Of much more interest is the nature of human relationships. In that sense, there is nothing that happens in war, other than legitimised killing, which does not happen to all people in their everyday lives. Its all there: courage and cowardice (moral and physical), charity and selfishness, humility and pride, sloth and industry, petty jealousies, greed, envy, self-seeking and aggrandisement, hate and love. It is my perception that these traits, good and bad, lurk within us all; some to a lesser, others to a greater extent. Some are propelled to visibility by the circumstances in which we find ourselves, while others remain hidden. It is also my perception that in peacetime we have more control over which of these aspects of character we, chameleon-like, choose to present to others. Its a subconscious bluff. That luxury of choice and control does not exist in war. The extreme nature of violent human conflict heightens our level of awareness and diminishes the control we have over our emotions and the ability to conceal our true nature. For better or worse war opens a window on our souls. Trusted Mole is my perception through that window. I hope that in the pages of this book the reader will recognise something of himself or herself, and ask, How would I have been?

A word on accents and pronunciation. Most books dealing with the Yugoslav wars of the 1990s tend to include the appropriate accents above hard and soft consonants presumably in the hope that either the reader will pronounce the unpronounceable (to Westerners) correctly or that it will lend authority to the text. I have not bothered, for two very sound reasons. First, Yugoslavs themselves instinctively know what the accents are, whether the notations appear in the text or not. Furthermore, literary tradition and custom in former Yugoslavia allow both for the printing of accent markings or otherwise. Second, it has frequently been my experience that Westerners, however well-schooled, however well-meaning, of whatever age and seniority of position, have and still do display an uncanny aptitude for managing to pronounce whatever word or name every which way but correctly. I was often amazed by the resilience and self-control displayed by Bosnians when verbally assaulted by hopelessly mangled variants of their place and personal names. I would rather the reader glide through the text making up whatever version he or she is comfortable with, than try to apply phonetic rules to words and letters with which the eye is not comfortable. Go on. Make it up. Everyone else did!
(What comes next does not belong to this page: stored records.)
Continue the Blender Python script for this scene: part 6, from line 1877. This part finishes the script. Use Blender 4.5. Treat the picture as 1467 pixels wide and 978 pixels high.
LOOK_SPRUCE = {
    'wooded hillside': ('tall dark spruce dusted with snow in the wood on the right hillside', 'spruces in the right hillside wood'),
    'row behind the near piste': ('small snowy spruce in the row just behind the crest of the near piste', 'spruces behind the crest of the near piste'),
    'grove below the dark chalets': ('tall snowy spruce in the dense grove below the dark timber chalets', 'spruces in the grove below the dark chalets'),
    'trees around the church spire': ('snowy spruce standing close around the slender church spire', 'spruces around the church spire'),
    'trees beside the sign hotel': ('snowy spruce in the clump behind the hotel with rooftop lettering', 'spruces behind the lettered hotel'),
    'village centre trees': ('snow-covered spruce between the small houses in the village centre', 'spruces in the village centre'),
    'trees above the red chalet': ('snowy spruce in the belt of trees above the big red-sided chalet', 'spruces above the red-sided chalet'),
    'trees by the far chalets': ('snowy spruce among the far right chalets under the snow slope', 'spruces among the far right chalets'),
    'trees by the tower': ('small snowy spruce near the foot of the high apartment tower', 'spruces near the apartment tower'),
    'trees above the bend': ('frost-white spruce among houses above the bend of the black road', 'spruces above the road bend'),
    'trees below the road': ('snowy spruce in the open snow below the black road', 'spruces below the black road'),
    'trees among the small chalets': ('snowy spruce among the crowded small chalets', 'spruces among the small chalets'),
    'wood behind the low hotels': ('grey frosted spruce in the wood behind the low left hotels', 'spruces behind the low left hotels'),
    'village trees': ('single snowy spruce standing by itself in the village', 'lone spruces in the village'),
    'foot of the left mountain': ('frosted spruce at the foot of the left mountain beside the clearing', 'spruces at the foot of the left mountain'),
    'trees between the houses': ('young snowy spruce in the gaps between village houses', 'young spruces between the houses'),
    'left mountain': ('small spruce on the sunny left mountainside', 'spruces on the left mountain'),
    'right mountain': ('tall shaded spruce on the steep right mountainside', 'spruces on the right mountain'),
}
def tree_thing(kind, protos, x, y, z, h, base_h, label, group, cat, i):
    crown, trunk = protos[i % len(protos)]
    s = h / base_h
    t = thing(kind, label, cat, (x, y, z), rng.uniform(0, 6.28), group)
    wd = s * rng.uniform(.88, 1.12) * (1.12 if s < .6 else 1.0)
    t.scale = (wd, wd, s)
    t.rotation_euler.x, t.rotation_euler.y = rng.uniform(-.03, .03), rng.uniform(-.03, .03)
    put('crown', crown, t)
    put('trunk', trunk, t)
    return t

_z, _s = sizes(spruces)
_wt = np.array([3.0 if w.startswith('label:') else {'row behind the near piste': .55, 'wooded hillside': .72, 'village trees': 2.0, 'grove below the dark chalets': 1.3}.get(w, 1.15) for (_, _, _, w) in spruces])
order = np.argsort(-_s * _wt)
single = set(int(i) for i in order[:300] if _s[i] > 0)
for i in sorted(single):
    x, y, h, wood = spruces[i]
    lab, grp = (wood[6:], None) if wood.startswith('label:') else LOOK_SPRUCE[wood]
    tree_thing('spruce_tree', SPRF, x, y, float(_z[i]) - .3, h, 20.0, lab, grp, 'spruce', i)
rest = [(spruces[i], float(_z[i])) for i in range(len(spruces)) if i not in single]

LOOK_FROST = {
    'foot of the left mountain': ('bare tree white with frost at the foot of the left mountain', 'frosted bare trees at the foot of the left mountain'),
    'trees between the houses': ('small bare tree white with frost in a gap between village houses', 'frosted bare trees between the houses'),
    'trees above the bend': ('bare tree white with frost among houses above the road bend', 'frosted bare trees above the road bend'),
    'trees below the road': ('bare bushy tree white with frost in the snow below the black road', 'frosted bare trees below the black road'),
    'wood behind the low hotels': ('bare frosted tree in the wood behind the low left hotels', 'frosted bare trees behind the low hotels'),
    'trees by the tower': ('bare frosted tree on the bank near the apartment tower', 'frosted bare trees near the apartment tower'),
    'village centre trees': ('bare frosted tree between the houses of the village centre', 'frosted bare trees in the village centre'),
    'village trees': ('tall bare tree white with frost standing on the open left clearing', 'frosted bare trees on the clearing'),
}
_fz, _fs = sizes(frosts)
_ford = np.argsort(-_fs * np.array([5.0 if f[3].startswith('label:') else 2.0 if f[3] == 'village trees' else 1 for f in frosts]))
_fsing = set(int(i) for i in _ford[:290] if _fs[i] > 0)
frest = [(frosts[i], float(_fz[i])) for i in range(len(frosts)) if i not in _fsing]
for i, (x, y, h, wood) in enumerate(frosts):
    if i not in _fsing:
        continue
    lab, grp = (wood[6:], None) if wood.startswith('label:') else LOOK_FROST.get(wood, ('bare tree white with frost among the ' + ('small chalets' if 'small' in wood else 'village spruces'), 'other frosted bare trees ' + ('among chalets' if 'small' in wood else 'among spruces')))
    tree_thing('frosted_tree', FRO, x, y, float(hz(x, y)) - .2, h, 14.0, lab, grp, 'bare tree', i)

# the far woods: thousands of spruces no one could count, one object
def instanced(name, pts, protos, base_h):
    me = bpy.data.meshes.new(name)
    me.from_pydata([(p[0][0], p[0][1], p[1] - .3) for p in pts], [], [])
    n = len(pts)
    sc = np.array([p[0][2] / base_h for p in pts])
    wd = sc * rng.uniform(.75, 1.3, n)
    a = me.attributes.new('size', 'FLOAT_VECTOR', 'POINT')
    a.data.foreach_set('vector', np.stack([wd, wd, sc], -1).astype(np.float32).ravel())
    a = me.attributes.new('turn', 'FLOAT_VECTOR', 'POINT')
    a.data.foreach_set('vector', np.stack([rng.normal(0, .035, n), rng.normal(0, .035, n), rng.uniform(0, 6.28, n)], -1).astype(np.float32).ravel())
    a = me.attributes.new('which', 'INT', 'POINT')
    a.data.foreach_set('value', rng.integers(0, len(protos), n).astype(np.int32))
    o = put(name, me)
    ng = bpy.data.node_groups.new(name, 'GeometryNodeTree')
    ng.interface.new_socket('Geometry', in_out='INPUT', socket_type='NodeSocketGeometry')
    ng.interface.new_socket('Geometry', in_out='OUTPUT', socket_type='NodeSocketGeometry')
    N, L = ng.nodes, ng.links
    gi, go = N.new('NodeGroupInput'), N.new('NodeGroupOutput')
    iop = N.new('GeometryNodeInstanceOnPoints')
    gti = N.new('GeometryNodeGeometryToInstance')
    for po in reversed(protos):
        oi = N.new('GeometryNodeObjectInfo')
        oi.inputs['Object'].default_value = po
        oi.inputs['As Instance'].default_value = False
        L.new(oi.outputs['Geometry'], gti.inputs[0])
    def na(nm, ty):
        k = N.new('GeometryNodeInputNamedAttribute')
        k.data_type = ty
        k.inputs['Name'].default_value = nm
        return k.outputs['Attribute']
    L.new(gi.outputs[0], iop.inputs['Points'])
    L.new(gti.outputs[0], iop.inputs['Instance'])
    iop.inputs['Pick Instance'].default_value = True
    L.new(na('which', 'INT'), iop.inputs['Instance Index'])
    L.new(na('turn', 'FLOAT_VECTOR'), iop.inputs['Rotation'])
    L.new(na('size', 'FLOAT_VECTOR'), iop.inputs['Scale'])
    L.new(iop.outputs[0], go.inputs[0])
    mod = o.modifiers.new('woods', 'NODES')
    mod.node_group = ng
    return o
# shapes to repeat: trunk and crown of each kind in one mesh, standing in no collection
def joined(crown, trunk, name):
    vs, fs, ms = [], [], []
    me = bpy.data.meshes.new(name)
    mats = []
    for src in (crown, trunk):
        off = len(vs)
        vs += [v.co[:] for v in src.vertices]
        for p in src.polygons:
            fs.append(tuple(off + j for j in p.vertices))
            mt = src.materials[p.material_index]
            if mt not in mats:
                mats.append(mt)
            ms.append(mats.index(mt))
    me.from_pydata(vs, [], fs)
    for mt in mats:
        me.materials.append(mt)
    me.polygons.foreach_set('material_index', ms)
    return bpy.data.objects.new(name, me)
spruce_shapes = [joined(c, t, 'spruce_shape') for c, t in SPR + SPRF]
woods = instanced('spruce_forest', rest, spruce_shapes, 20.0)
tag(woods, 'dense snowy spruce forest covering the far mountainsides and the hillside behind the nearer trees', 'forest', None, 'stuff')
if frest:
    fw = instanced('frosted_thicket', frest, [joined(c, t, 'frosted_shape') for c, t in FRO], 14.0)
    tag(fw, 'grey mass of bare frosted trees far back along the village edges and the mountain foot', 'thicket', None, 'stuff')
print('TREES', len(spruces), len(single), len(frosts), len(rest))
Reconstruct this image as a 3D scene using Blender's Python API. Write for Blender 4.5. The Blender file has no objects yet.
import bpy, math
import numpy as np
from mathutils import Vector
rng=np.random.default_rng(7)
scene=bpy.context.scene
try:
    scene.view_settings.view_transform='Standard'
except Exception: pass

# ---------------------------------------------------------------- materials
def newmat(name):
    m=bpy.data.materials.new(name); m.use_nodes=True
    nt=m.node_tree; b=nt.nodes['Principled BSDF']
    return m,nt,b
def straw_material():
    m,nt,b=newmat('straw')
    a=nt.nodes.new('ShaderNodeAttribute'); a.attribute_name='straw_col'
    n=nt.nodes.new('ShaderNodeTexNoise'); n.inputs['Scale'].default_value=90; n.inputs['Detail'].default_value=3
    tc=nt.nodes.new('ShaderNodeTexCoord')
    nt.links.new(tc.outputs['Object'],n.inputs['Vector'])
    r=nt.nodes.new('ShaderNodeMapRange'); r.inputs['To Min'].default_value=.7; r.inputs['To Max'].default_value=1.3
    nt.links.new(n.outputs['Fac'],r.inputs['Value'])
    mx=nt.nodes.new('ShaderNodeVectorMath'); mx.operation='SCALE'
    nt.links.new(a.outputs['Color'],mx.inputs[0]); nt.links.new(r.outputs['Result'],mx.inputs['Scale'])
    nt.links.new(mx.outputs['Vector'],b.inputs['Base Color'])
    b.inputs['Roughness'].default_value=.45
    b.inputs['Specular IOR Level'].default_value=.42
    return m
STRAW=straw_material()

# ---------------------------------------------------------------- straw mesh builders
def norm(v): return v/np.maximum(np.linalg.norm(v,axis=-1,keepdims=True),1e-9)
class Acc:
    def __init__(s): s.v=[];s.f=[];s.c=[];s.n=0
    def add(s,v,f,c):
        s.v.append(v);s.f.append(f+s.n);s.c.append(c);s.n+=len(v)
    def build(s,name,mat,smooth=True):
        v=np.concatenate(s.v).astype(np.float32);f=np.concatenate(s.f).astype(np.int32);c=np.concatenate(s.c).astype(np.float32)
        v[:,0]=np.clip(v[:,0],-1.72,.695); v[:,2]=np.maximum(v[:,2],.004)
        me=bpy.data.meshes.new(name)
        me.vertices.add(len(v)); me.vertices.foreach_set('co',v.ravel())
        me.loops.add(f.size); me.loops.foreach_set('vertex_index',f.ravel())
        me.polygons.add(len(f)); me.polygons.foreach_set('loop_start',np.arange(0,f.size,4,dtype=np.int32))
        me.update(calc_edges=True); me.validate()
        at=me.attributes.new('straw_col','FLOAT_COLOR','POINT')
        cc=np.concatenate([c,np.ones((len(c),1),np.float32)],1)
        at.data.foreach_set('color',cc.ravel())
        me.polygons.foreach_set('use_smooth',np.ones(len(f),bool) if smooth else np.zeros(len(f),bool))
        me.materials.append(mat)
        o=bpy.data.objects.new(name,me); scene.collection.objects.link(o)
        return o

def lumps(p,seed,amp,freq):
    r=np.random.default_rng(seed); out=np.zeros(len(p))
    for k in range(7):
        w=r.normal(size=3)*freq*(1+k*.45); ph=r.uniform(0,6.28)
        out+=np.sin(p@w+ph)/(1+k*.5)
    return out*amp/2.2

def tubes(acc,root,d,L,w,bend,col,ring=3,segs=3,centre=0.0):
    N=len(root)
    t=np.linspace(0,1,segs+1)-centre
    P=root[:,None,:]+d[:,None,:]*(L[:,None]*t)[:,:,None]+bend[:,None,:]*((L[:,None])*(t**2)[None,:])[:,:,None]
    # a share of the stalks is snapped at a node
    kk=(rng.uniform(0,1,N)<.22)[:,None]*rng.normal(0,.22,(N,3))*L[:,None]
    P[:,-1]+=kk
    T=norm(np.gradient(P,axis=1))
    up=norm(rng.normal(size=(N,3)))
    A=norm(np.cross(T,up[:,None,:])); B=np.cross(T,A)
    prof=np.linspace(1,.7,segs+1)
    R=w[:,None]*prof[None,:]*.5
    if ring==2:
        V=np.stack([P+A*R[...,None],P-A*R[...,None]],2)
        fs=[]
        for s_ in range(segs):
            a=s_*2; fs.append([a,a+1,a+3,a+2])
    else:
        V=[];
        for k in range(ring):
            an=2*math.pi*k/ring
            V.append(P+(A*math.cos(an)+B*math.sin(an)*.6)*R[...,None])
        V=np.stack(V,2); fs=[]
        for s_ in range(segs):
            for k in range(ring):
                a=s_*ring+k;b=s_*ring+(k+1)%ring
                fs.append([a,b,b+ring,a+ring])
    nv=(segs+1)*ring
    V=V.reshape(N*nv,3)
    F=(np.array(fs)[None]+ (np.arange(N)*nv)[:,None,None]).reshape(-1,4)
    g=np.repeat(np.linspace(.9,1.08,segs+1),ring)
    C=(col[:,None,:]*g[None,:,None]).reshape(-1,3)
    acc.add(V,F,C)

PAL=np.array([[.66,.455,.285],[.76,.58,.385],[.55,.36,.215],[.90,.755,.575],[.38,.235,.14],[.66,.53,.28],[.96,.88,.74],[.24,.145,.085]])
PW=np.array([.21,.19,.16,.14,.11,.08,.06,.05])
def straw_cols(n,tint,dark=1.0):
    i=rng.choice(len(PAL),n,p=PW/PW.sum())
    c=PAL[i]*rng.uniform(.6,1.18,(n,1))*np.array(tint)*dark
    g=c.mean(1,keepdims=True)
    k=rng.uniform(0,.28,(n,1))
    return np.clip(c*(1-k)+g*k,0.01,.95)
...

Were this a book about the war in Croatia, life would be easy in the sense that one could refer to the two belligerents as Serbs and Croats without risking offence to either party. Sadly, that is not the case when dealing with Bosnia where nomenclature is a minefield of political correctness. One risks blundering in and detonating someones sensibilities. The confusion arises in that of the three parties to the conflict in Bosnia, two were commonly labelled with their ethno-tribal categories rather than their religious ones, namely Bosnian Serbs (Orthodox) and Bosnian Croats (Catholic). Unfortunately, the third party to the war in Bosnia has conventionally been labelled according to its religious orientation, namely Bosnian Muslims. To even out the balance the term Bosniac was fabricated to denote Muslims. It is an offensive label in that it would never have arisen had this war not happened. Bosnians are Bosnians irrespective of whether they are Orthodox Christians, Muslims or Catholic Christians. The label Bosniac was not widely used during my time in the Balkans. It seeped in during my last few months there. From the outset of war Bosnias Muslims were burdened with the label of Muslim not because they chose to be but because the internationals, particularly the media, created that convention. It was unfair. It would have been very easy in this book to have slipped into this familiar convention by referring to Serbs, Croats and Muslims. Mindful of the offence this might cause to the last-named group, I have deliberately referred to the first two groups by their ethno-tribal labels, while the other I have variously, and probably confusingly, tried to call Bosnians, Bosnian Muslims and Muslims. Bosniac is a term which I never used out there and do not use in this book. No offence is intended to any group. I hope all parties would agree that had I bowed to the ultimate absurdity of political correctness and called the groups Bosnian Orthodox people, Bosnian Catholic people and Bosnian Muslim people terms never used during the war the reality of events and their impact would have been ludicrously diluted.